Freitag. Ich bin unendlich aufgeregt. Mache mich schön, aber so dass es aussieht als hätte ich nicht einmal 10 Min. im Bad verbracht. Ich sitze in der U-Bahn, mein Herz schlägt wie wild, ich bin merklich unentspannt, höre Musik und hoffe dass meine Erwartungen nicht schon zu hoch sind.

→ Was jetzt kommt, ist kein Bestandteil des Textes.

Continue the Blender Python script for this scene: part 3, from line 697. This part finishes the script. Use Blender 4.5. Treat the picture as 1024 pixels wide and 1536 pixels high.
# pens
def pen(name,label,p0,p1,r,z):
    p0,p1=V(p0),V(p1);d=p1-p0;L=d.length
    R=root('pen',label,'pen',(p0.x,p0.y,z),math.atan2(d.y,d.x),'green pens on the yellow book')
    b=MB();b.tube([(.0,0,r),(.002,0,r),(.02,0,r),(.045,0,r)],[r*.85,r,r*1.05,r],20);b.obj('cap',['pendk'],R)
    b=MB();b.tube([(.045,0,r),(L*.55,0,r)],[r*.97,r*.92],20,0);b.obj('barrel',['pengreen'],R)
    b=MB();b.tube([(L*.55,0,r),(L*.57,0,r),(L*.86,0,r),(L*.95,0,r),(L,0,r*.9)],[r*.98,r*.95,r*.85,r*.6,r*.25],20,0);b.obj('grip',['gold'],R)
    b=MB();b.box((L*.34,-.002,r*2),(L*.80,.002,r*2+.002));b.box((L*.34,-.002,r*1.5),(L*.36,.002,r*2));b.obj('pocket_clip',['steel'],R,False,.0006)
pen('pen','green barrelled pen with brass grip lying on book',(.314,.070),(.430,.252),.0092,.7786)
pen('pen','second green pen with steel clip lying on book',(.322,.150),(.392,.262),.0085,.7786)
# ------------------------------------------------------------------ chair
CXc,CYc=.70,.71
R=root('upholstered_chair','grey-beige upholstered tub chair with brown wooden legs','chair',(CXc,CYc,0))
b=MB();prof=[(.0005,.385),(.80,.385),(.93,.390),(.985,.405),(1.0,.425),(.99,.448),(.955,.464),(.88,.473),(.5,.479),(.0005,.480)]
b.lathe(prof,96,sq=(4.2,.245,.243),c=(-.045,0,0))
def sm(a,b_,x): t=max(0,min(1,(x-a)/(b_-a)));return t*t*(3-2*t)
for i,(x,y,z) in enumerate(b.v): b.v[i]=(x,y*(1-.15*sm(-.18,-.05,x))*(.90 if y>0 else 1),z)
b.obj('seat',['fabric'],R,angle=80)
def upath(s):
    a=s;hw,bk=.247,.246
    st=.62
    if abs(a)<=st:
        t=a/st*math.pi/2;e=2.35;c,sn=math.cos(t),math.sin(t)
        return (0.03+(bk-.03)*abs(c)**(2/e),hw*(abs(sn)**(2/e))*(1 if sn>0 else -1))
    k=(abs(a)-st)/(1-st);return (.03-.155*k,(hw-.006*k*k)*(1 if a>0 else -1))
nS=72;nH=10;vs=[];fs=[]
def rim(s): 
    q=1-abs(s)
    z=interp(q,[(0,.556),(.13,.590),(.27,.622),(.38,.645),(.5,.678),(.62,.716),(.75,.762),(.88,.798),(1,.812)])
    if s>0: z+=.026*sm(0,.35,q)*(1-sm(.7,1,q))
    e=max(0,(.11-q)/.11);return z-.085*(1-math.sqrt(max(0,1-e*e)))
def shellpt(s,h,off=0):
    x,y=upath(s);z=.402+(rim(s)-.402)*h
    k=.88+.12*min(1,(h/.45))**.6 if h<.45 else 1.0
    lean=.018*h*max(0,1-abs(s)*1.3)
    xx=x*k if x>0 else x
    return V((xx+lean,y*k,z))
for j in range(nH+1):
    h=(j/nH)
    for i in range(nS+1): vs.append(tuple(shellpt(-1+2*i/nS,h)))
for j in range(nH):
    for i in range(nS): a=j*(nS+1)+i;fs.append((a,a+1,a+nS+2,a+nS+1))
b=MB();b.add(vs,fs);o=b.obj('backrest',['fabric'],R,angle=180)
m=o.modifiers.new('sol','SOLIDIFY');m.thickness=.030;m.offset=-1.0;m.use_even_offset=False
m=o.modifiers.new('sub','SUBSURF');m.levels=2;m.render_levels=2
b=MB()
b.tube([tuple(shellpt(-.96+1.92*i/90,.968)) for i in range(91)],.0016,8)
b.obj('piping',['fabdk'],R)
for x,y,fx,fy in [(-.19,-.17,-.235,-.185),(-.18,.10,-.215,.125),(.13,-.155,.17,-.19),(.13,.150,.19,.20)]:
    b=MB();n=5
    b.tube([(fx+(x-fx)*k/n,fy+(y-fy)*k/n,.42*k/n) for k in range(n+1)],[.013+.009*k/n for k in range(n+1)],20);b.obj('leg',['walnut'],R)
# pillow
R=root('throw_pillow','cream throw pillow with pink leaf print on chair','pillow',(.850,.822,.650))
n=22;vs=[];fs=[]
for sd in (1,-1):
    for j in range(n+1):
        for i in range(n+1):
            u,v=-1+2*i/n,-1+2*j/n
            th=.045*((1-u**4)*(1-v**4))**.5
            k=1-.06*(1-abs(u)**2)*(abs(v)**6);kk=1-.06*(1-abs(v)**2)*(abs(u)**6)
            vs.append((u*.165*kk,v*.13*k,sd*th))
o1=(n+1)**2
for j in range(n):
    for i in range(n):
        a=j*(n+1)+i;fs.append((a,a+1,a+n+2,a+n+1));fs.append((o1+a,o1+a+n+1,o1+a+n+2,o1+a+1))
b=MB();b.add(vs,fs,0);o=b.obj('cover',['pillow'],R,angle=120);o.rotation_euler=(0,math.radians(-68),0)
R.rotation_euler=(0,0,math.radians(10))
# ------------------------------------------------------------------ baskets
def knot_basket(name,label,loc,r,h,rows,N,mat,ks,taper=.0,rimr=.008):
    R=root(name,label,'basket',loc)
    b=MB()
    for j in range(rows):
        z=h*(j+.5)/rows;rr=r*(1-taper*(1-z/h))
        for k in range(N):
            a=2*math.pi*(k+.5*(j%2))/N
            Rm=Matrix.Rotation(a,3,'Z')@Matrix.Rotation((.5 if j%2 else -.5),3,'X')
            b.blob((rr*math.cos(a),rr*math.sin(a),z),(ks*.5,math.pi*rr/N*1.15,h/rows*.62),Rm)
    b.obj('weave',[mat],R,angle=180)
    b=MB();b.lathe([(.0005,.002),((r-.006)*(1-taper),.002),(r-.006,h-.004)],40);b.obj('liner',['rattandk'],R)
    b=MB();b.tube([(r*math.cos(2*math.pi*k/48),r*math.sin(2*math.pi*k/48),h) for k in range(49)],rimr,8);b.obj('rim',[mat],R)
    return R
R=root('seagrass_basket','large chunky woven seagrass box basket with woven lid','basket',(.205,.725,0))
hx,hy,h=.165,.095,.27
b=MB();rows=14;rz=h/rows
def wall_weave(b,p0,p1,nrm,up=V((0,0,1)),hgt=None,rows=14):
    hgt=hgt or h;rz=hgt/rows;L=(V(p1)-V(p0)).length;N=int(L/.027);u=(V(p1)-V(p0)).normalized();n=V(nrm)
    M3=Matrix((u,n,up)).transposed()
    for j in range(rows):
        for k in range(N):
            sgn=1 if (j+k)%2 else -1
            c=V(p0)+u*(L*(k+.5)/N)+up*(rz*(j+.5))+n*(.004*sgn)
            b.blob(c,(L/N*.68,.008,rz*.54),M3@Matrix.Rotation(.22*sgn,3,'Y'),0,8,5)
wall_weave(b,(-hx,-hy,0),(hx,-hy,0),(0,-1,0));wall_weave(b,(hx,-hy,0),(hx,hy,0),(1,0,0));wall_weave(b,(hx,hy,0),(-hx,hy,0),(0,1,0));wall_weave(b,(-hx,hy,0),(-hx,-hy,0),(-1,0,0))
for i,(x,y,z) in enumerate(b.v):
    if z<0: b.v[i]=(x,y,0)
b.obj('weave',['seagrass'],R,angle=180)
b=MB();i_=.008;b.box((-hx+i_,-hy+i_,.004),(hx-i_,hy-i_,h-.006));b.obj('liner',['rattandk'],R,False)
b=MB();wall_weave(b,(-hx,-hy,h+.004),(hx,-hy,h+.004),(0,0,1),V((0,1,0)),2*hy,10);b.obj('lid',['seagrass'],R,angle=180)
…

Da steht er. Vor der Bar. Wieder einmal sieht er anders aus als auf den Fotos. Aber gut anders. Der Abend beginnt etwas verhalten, es braucht aber nur wenige Minuten und wir werden lockerer und trinken Bier. Es ist der typische Spätsommer in Berlin. Er schlägt vor an den Kanal zu gehen. Unter dem Sternenhimmel, die Spree die durch Kreuzberg fließt und wir beide, nah beieinander sitzend und über Gott und die Welt redend - Ich halte diese Romantik kaum aus! Es macht den Anschein, dass wir gegenseitig von einander sehr beeindruckt sind. Wir trinken weiter und wissen, dass wir bald nach Hause müssen. Wir wollen uns aber noch nicht trennen und so kommt es das ich mit zu ihm gehe. In der U-Bahn habe ich dieses Gefühl. Das Gefühl wenn man verliebt ist und sehr stolz darauf, dass der Mann der neben einem steht zu dir gehört. Wir könnten ein verliebtes Paar sein das Freitagnacht lieber gemeinsam nach Hause fährt anstatt sich in Berlins anonymes Nachtleben zu stürzen. Ich bleibe bei ihm und schlafe in seinen Armen ein. Ich fühle mich für einen Moment angekommen. Es fühlt sich richtig an. Samstagmorgen. Wir verabschieden uns und sagen „bis ganz bald“. Ich muss nach Hause, lernen. Wir schreiben uns Emails, wie schön der Abend und das gemeinsame Aufwachen war. Ich überlege was ich ihm zum Geburtstag schenke. Aus Angst ihn mit meiner schnellen Zuneigung zu verschrecken schreibe ich ihm bloß eine SMS. Das ist eine Woche nach dem ersten Treffen. Diese Woche war die schönste seit langem. Die Emails, SMS und das Gefühl, das jemand an dich denkt und dir die Daumen drückt, habe ich vermisst. Eine Woche. Er bedankt sich für die Glückwünsche und meldet sich nie wieder.